TASK STATEMENT —
Write out each record again exactly as it stands.
━━ DATA FOR THIS EXERCISE ━━
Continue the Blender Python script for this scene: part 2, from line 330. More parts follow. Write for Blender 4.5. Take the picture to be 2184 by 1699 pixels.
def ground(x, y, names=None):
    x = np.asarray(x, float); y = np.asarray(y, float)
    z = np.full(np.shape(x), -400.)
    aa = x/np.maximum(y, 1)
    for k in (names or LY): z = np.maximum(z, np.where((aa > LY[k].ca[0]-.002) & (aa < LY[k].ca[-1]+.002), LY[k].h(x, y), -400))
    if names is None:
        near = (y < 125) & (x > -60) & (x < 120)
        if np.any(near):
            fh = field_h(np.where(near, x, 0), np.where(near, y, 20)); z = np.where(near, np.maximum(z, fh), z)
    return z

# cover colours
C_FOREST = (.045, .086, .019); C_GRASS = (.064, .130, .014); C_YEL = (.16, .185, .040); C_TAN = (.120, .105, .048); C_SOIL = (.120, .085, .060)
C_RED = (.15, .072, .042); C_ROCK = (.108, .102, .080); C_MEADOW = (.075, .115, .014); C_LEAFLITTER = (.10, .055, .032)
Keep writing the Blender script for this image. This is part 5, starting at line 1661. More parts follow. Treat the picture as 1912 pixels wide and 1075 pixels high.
━━━
RESULT BELOW —
Continue the Blender Python script for this scene: part 2, from line 330. More parts follow. Write for Blender 4.5. Take the picture to be 2184 by 1699 pixels.
def ground(x, y, names=None):
    x = np.asarray(x, float); y = np.asarray(y, float)
    z = np.full(np.shape(x), -400.)
    aa = x/np.maximum(y, 1)
    for k in (names or LY): z = np.maximum(z, np.where((aa > LY[k].ca[0]-.002) & (aa < LY[k].ca[-1]+.002), LY[k].h(x, y), -400))
    if names is None:
        near = (y < 125) & (x > -60) & (x < 120)
        if np.any(near):
            fh = field_h(np.where(near, x, 0), np.where(near, y, 20)); z = np.where(near, np.maximum(z, fh), z)
    return z

# cover colours
C_FOREST = (.045, .086, .019); C_GRASS = (.064, .130, .014); C_YEL = (.16, .185, .040); C_TAN = (.120, .105, .048); C_SOIL = (.120, .085, .060)
C_RED = (.15, .072, .042); C_ROCK = (.108, .102, .080); C_MEADOW = (.075, .115, .014); C_LEAFLITTER = (.10, .055, .032)
Keep writing the Blender script for this image. This is part 5, starting at line 1661. More parts follow. Treat the picture as 1912 pixels wide and 1075 pixels high.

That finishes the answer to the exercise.